Luton ended up staying in the top flight until 1992, the very birth of the Premier League, though they haven’t been back since. Financial mismanagement and almost absurdly disproportionate points deductions led to them getting relegated for three consecutive seasons, from the EFL Championship all the way down to the National League, where they stayed for five years before returning as champions in 2014. Luton’s run back to the Championship has been one of the great revivals of any football club over the last decade.
Meanwhile, It seems highly unlikely that Manchester City will be finding themselves in the position in which they did on the May 14 again. Say what you like about the current owners of the club, but they wouldn’t have made such bad decisions as some of those that Peter Swales did between about 1979 and 1983. As the years passed, Swales became increasingly unpopular at Maine Road as the team continued to stumble.

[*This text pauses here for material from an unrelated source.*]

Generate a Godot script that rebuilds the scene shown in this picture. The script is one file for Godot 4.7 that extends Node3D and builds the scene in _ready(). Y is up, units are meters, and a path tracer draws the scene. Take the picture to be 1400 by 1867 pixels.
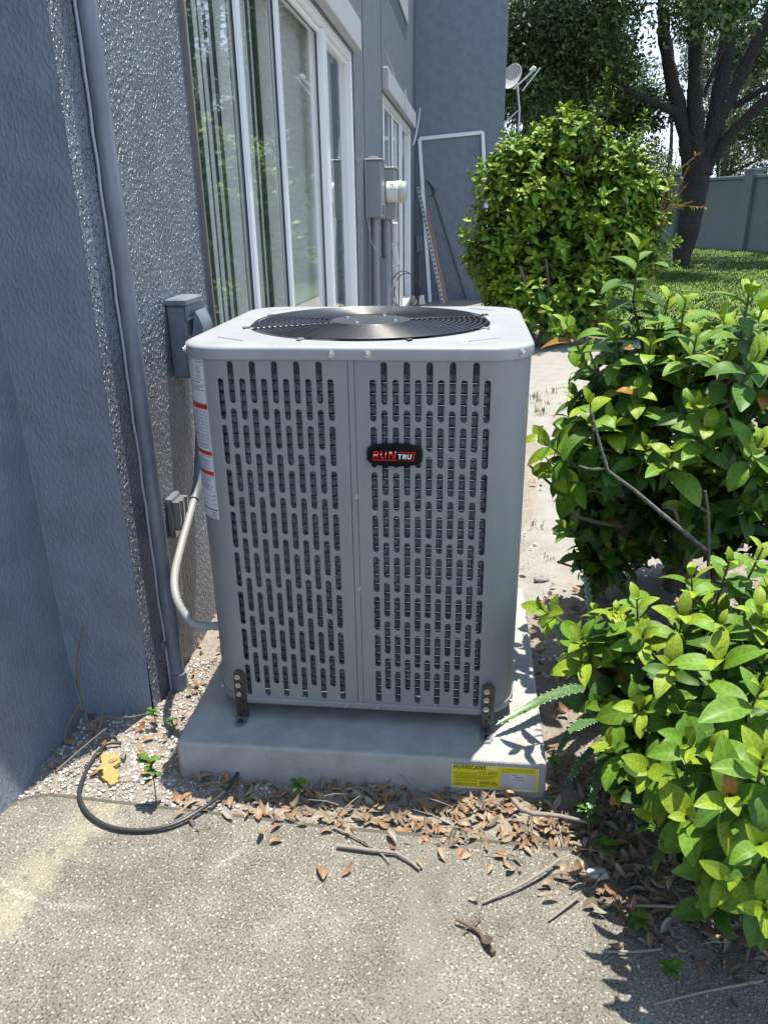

He was eventually forced out of the club in 1993 and died just three years later, at the age of 63.
But supporters hoping for a change in fortunes under new chairman – and former club legend – Francis Lee were mistaken. City were relegated from the Premier League in 1996, and then again into the third tier two years later. They would have their own recovery arc to follow before the unlimited wealth of a sovereign state would transform the club beyond recognition.
Forty years on, Luton Town were still playing at the ground at which you access the away end through a house, although they have plans for a new stadium and have been knocking on the door of a return to the Premier League themselves for the last couple of seasons. The fortunes of these two clubs have both waxed and waned over the previous four decades, but they could yet be reunited in the top flight, something that would have seemed inconceivable just a decade ago.